Aaron Sibarium of the Washington Free Beacon highlights the latest questionable action from Harvard’s leaders.
Harvard University, where 33 student groups signed a statement blaming Israel for Hamas’s Oct. 7 attacks, now says that calling someone a “terrorist sympathizer” can violate the school’s anti-discrimination policies, according to a mandatory training for all Harvard students obtained by the Washington Free Beacon.
“Accusing an individual of being a terrorist or terrorist sympathizer, supporting genocide, or urging them to self harm based solely on their race, ethnicity, religion, or other protected characteristic” may violate school policies, a slide from the training says.

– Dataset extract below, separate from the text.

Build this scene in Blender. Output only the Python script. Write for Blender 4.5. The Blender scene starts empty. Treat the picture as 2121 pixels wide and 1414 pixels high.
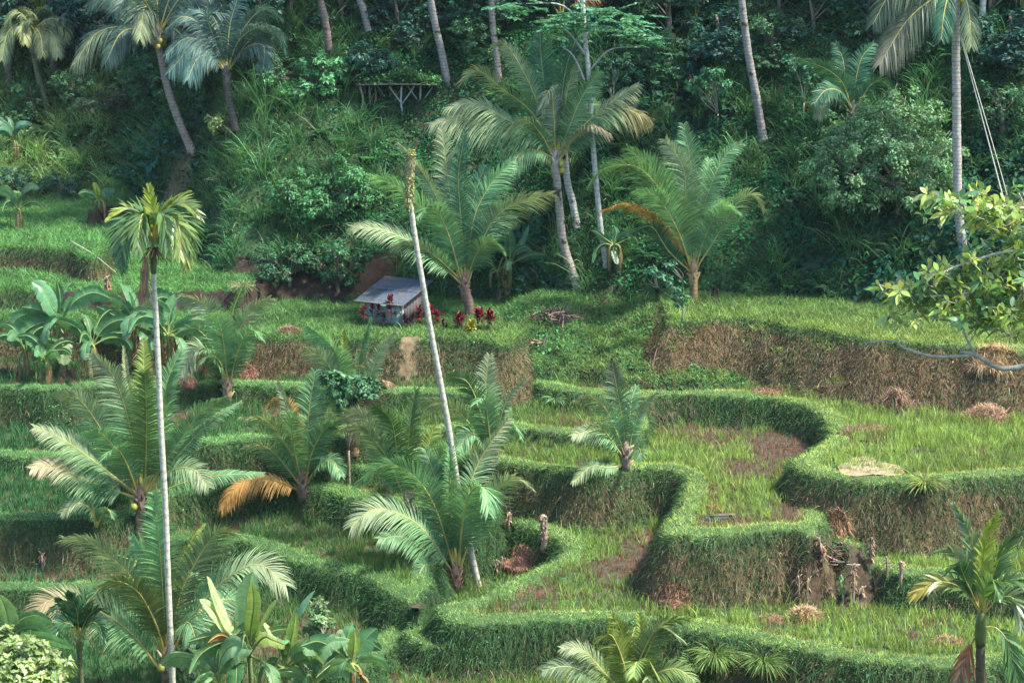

Other parts of the training suggest students can be sanctioned for mocking a wide range of religious institutions, including the Mormon Church, and for “denying the ancestral history of another person or group.” Actions including teasing, mocking, and ridiculing are described as “verbal abuse.”
Conducted by Harvard’s anti-discrimination office, the training also discusses anti-Semitism and anti-Zionism and appears to be a response to the Trump administration’s campaign against the school. But legal experts say the guidance goes far beyond what the law requires and has the potential to chill all kinds of protected speech, including criticism of the protesters who made Harvard exhibit A for campus radicalism run amok.
“Because each provision essentially vests unfettered discretion in the enforcing officials, they can—and, predictably, will—exercise that discretion in accordance with their own subjective values,” said Nadine Strossen, a former head of the American Civil Liberties Union. “And that will in turn lead certain members of the campus community—defined in terms of both identity and ideas—disproportionately to engage in self-censorship.”
David Bernstein, a law professor at George Mason University, argued that the “based solely on” caveat would do little to mitigate the training’s chilling effects.
“You have to be careful here,” Bernstein said.